--- Start of DATASET CONTENT ---
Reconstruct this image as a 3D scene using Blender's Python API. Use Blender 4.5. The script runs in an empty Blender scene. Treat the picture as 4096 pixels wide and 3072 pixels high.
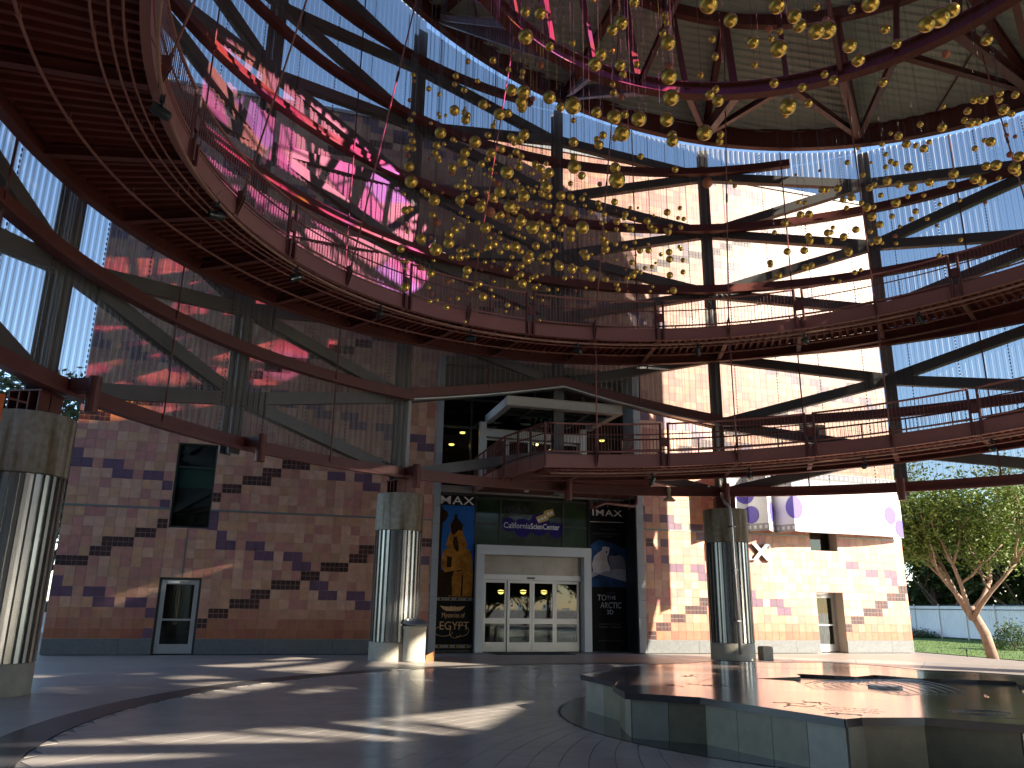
import bpy, bmesh, math, random
from mathutils import Vector, Matrix
from math import sin, cos, radians, pi, sqrt, atan2, degrees

random.seed(7)
SC = bpy.context.scene
COL = SC.collection

# ------------------------------------------------------------------ camera
cam_d = bpy.data.cameras.new('camera')
cam_d.sensor_width = 36.0
cam_d.lens = 27.7657
cam_d.clip_start = 0.05
cam_d.clip_end = 2000
cam = bpy.data.objects.new('camera', cam_d)
COL.objects.link(cam)
_r = Vector((0.959373, -0.281801, 0.013835)); _u = Vector((-0.088996, -0.255718, 0.962646)); _f = Vector((0.267737, 0.924768, 0.270408))
M4 = Matrix(((_r.x, _u.x, -_f.x, 6.4634), (_r.y, _u.y, -_f.y, -27.6526), (_r.z, _u.z, -_f.z, 1.5918), (0, 0, 0, 1)))
cam.matrix_world = M4
SC.camera = cam

# ------------------------------------------------------------------ world, sun, exposure
SUN_EL, SUN_AZ = radians(24.4), radians(136.1)       # azimuth clockwise from +Y
w = bpy.data.worlds.new('World'); SC.world = w; w.use_nodes = True
nt = w.node_tree; nt.nodes.clear()
sky = nt.nodes.new('ShaderNodeTexSky'); sky.sky_type = 'NISHITA'; sky.sun_disc = False
sky.sun_elevation = SUN_EL; sky.sun_rotation = SUN_AZ; sky.air_density = 1.0; sky.dust_density = 0.3; sky.ozone_density = 3.0
bg = nt.nodes.new('ShaderNodeBackground'); bg.inputs['Strength'].default_value = 0.088
wo = nt.nodes.new('ShaderNodeOutputWorld')
nt.links.new(sky.outputs[0], bg.inputs['Color']); nt.links.new(bg.outputs[0], wo.inputs['Surface'])

sun_d = bpy.data.lights.new('sun', 'SUN'); sun_d.energy = 4.4; sun_d.angle = radians(0.5); sun_d.color = (1.0, 0.90, 0.76)
sun = bpy.data.objects.new('sun', sun_d); COL.objects.link(sun)
S = Vector((sin(SUN_AZ) * cos(SUN_EL), cos(SUN_AZ) * cos(SUN_EL), sin(SUN_EL)))
sun.rotation_euler = S.to_track_quat('Z', 'Y').to_euler()
sun.location = (40, -50, 40)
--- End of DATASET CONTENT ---
**SET TASK**
Return the listing above in full and without alteration, excluding its pictures.

**EXERCISE SOLUTION**
Reconstruct this image as a 3D scene using Blender's Python API. Use Blender 4.5. The script runs in an empty Blender scene. Treat the picture as 4096 pixels wide and 3072 pixels high.
import bpy, bmesh, math, random
from mathutils import Vector, Matrix
from math import sin, cos, radians, pi, sqrt, atan2, degrees

random.seed(7)
SC = bpy.context.scene
COL = SC.collection

# ------------------------------------------------------------------ camera
cam_d = bpy.data.cameras.new('camera')
cam_d.sensor_width = 36.0
cam_d.lens = 27.7657
cam_d.clip_start = 0.05
cam_d.clip_end = 2000
cam = bpy.data.objects.new('camera', cam_d)
COL.objects.link(cam)
_r = Vector((0.959373, -0.281801, 0.013835)); _u = Vector((-0.088996, -0.255718, 0.962646)); _f = Vector((0.267737, 0.924768, 0.270408))
M4 = Matrix(((_r.x, _u.x, -_f.x, 6.4634), (_r.y, _u.y, -_f.y, -27.6526), (_r.z, _u.z, -_f.z, 1.5918), (0, 0, 0, 1)))
cam.matrix_world = M4
SC.camera = cam

# ------------------------------------------------------------------ world, sun, exposure
SUN_EL, SUN_AZ = radians(24.4), radians(136.1)       # azimuth clockwise from +Y
w = bpy.data.worlds.new('World'); SC.world = w; w.use_nodes = True
nt = w.node_tree; nt.nodes.clear()
sky = nt.nodes.new('ShaderNodeTexSky'); sky.sky_type = 'NISHITA'; sky.sun_disc = False
sky.sun_elevation = SUN_EL; sky.sun_rotation = SUN_AZ; sky.air_density = 1.0; sky.dust_density = 0.3; sky.ozone_density = 3.0
bg = nt.nodes.new('ShaderNodeBackground'); bg.inputs['Strength'].default_value = 0.088
wo = nt.nodes.new('ShaderNodeOutputWorld')
nt.links.new(sky.outputs[0], bg.inputs['Color']); nt.links.new(bg.outputs[0], wo.inputs['Surface'])

sun_d = bpy.data.lights.new('sun', 'SUN'); sun_d.energy = 4.4; sun_d.angle = radians(0.5); sun_d.color = (1.0, 0.90, 0.76)
sun = bpy.data.objects.new('sun', sun_d); COL.objects.link(sun)
S = Vector((sin(SUN_AZ) * cos(SUN_EL), cos(SUN_AZ) * cos(SUN_EL), sin(SUN_EL)))
sun.rotation_euler = S.to_track_quat('Z', 'Y').to_euler()
sun.location = (40, -50, 40)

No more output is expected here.